Martedì 23 Aprile 2024

L’attivista della ong russa "Lo zar? Gli parlerei solo in tribunale"

Sergej Bondarenko: "Premiata l’importanza di parlarsi. La mobilitazione è segnale chiaro: è disperato"

di Luca Bolognini

"La mobilitazione parziale in Russia ha cambiato la situazione. Anche chi pensava di starsene zitto e aspettare la fine di questa guerra ha capito di poter finire in prima linea. Il dissenso è montato e le alternative sono due: fuggire dal Paese o protestare e andare in prigione". Per Sergej Bondarenko, storico di Memorial, la Ong russa premiata col Nobel per la pace, la Federazione è un bivio.

Vincere questo premio cosa significa per voi?

"Sono state premiate di fatto tre nazioni: Russia, Ucraina e Bielorussia. In un momento segnato dalla guerra, sottolinea l’importanza di capirsi".

Il Nobel come aiuterà il vostro lavoro?

"Ci renderà più visibili. In Russia molte Ong stanno chiudendo. Questo premio ci rende più visibili, il mondo ora ci conosce: per noi potrebbe essere più facile rimanere e continuare a fare il nostro lavoro".

Oggi in Russia i dissidenti cosa possono fare?

"Non si può dire nulla. Anche uscire in strada con un cartello che recita “Non voglio uccidere“ può metterti nei guai. Nella Federazione, in cui sono tornato per un mese a giugno, non so nemmeno più se ci sia la libertà di parola".

Ma quanti sono i russi che si oppongono a Putin?

"È difficile fare stime. Molti hanno paura a esprimere liberamente i propri sentimenti. Hitler in Germania aveva un tasso di approvazione tra l’80 e il 90%. Appena è finita la guerra tutti erano contro il nazismo. Non me la sento di giudicare i russi: per i normali cittadini è difficile opporsi e trovare la forza di fare qualcosa. Hanno molto da perdere. L’assurda guerra in Ucraina non è una guerra della Federazione: è una guerra di Putin".
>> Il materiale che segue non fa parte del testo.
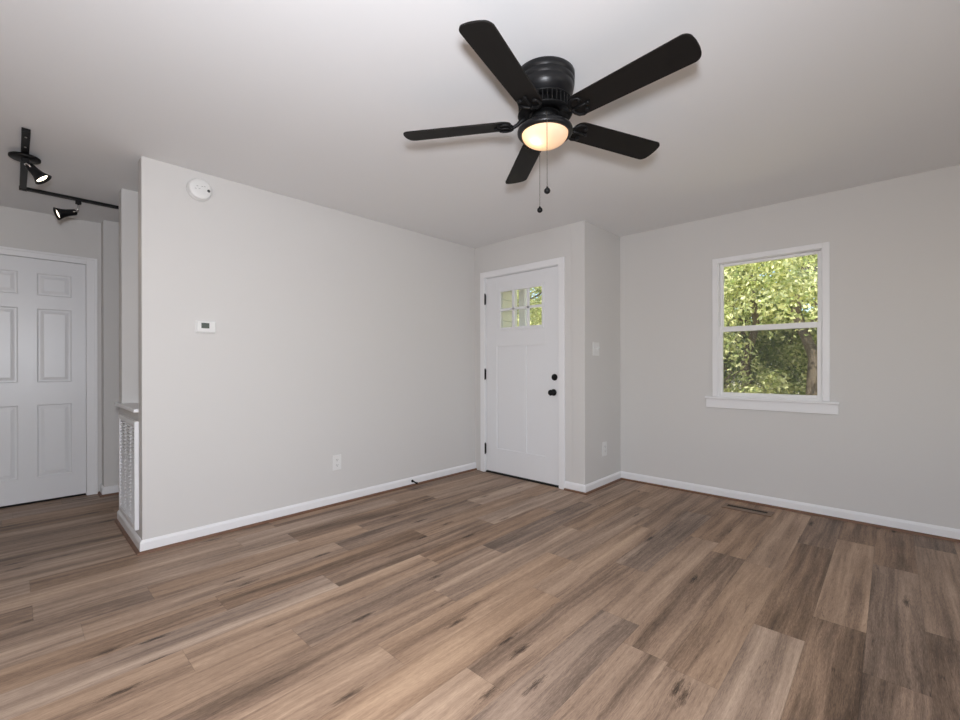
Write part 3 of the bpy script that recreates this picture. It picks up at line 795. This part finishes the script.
def foliage(name, n, rad, h0, h1, leaf, m, parent, rg, clumps=34):
    """crown of individually turned leaves gathered in clumps on the outside of an ellipsoid"""
    me_v, me_f, val = [], [], []
    cs = []
    for i in range(clumps):
        th_, ph = rg.random() * 2 * PI, math.acos(rg.uniform(-.95, 1))
        rr_ = rg.uniform(.45, 1.0)
        cs.append((Vector((rad * rr_ * math.sin(ph) * math.cos(th_), rad * rr_ * math.sin(ph) * math.sin(th_), (h0 + h1) / 2 + (h1 - h0) / 2 * rr_ * math.cos(ph))), rg.uniform(.28, .5) * rad * .75))
    for i in range(n):
        c, cr = cs[rg.randrange(clumps)]
        d = Vector((rg.gauss(0, 1), rg.gauss(0, 1), rg.gauss(0, .75))).normalized() * cr * (rg.random() ** .45)
        p = c + d
        nrm = (d.normalized() + Vector((rg.gauss(0, .5), rg.gauss(0, .5), .55 + rg.gauss(0, .4)))).normalized()
        u = nrm.orthogonal().normalized(); u = (Matrix.Rotation(rg.random() * 2 * PI, 3, nrm) @ u); v = nrm.cross(u)
        s = leaf * rg.uniform(.65, 1.25)
        k0 = len(me_v)
        me_v += [p - u * s * .6, p + v * s * .28 - nrm * s * .05, p + u * s * .6, p - v * s * .28 - nrm * s * .05]
        me_f.append((k0, k0 + 1, k0 + 2, k0 + 3)); val.append(rg.random())
    me = bpy.data.meshes.new(name); me.from_pydata([tuple(v) for v in me_v], [], me_f)
    at = me.attributes.new('leaf', 'FLOAT', 'FACE'); at.data.foreach_set('value', val)
    me.materials.append(m)
    o = bpy.data.objects.new(name, me); C.objects.link(o); o.parent = parent
    return o
def tree_proto(seed, label, h, rad, low, m, leaf, n, tr):
    rg = random.Random(seed)
    r = thing('tree', label, 'tree', (0, 0, 0), 0, 'trees outside')
    b = bmesh.new()
    pts = [(rg.gauss(0, .05) * i, rg.gauss(0, .05) * i, h * .82 * i / 6) for i in range(7)]
    tube(b, pts, [tr * (1 - .8 * i / 6) for i in range(7)], 10)
    for i in range(9):
        z = low + (h * .8 - low) * (i + .5) / 9; a = rg.random() * 2 * PI; q = rad * rg.uniform(.5, .85)
        tube(b, [(0, 0, z), (q * .5 * math.cos(a), q * .5 * math.sin(a), z + .25), (q * math.cos(a), q * math.sin(a), z + .7)], [tr * .32, tr * .2, tr * .07], 6)
    obj('trunk', b, BARK, None).parent = r
    foliage('foliage', n, rad, low, h, leaf, m, r, rg)
    return r
def place(r, x, y, rz, label, s=1, first=False):
    if first: c = r
    else:
        c = r.copy(); C.objects.link(c)
        for ch in r.children:
            d = ch.copy(); C.objects.link(d); d.parent = c
    c.location = (x, y, -.5); c.rotation_euler = (0, 0, rz); c.scale = (s, s, s); c['label'] = label
    return c
near_l = 'leafy light green tree at the edge of the woods outside'
far_l = 'tall darker green tree deeper in the woods outside'
under_l = 'dense dark bush in the understory of the woods outside'
shrub_l = 'low light green sapling in front of the woods outside'
T1 = tree_proto(3, near_l, 6.2, 2.0, 2.2, LEAF_A, .085, 20000, .13)
T2 = tree_proto(5, far_l, 9.5, 2.7, 1.3, LEAF_B, .13, 14000, .17)
T3 = tree_proto(9, shrub_l, 2.3, 1.0, .3, LEAF_A, .08, 3000, .035)
rg = random.Random(21)
near = [(10.6, 1.14), (12.3, 2.6), (12.0, 4.9), (11.2, -2.4), (12.4, 6.2), (11.0, 8.6), (12.8, 10.9), (10.4, 13.2), (13.0, -5.0)]
for i, (x, y) in enumerate(near): place(T1, x, y, rg.random() * 6.28, near_l, rg.uniform(.92, 1.12), i == 0)
far = [(16, 2.4), (15.4, -1.2), (16.6, 5.6), (15.6, 8.8), (17, 12.2), (15.8, 15.4), (16.2, -5.0), (20, .8), (20.5, 4.2), (19.6, 7.8), (20.4, 11.2), (19.8, 15.2), (20, -3.2), (20, 19)]
for i, (x, y) in enumerate(far): place(T2, x, y, rg.random() * 6.28, far_l, rg.uniform(.9, 1.15), i == 0)
T4 = tree_proto(13, under_l, 3.6, 1.7, .25, LEAF_B, .095, 9000, .05)
und = [(14.2, 1.0), (14.6, 3.6), (14.0, -1.6), (15.2, 6.9), (14.4, 10.2), (17.8, 2.3), (18.3, .2), (18.4, 6.2), (15.0, 13.2), (18.2, 9.6), (23, 2.5), (23, 5.6), (23, 9.5), (23, -.5)]
for i, (x, y) in enumerate(und): place(T4, x, y, rg.random() * 6.28, under_l, rg.uniform(.9, 1.25), i == 0)
shr = [(9.9, 2.6), (10.2, -.3), (13.5, 1.9), (9.8, 6.9), (10.6, 5.2), (9.9, 10.4), (12.6, 1.2)]
for i, (x, y) in enumerate(shr): place(T3, x, y, rg.random() * 6.28, shrub_l, rg.uniform(.85, 1.2), i == 0)
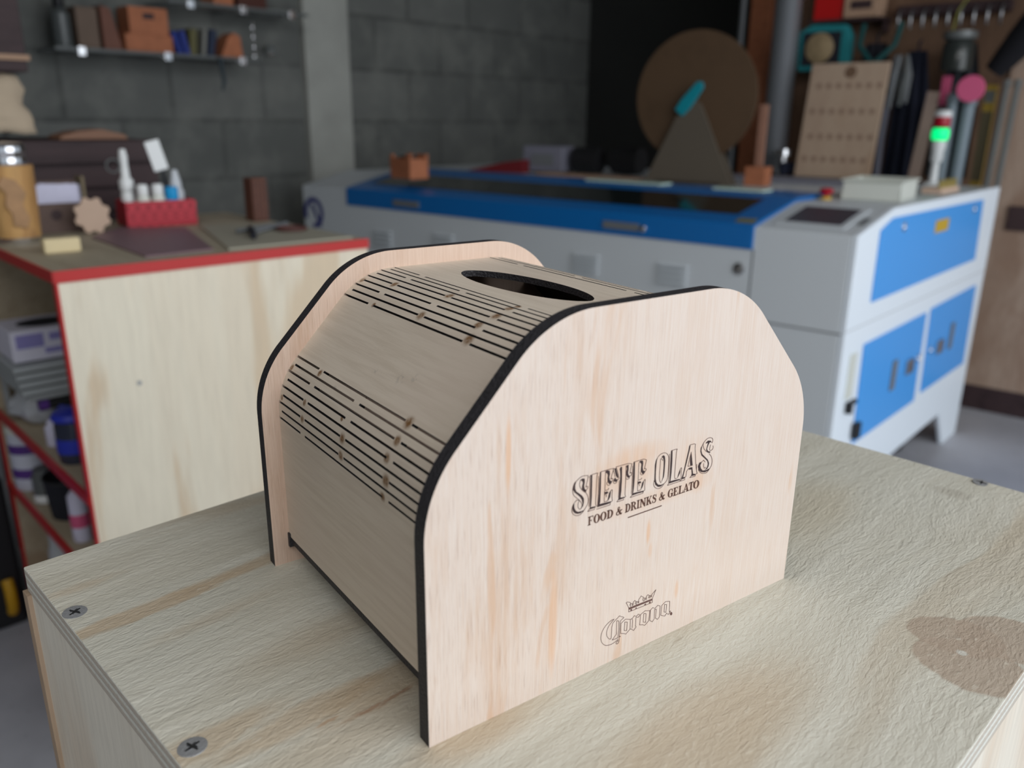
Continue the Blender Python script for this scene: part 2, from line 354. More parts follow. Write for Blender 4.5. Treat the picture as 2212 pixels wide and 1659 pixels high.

Il presidente russo potrebbe davvero usare l’atomica?

"È una domanda complessa a cui rispondere. Non credo totalmente né a chi dice che la userà né a chi non la userà. Il fattore paura è quello che conta di più".

Se incontrasse Putin, cosa gli direbbe?

"Assolutamente nulla. Non ci vorrei parlarle, non abbiamo nulla da discutere. Forse in futuro, quando sarà in una aula di tribunale come Milosevic".

Una Russia senza Putin sarebbe un Paese migliore e più pacifico?

"Lo dobbiamo sperare. Anche se bisognerà capire chi prenderà il suo posto e come lo farà. Potrebbe esserci un colpo di Stato da parte dell’esercito o una risoluzione pacifica. Ma temo che la seconda opzione sia la più improbabile".

Ma il collasso è vicino?

"Da storico sono abituato a giudicare una vicenda quando è finita. Magari sarà tra pochi mesi, magari tra anni. In ogni caso la mobilitazione parziale è un chiaro segnale: Putin è disperato".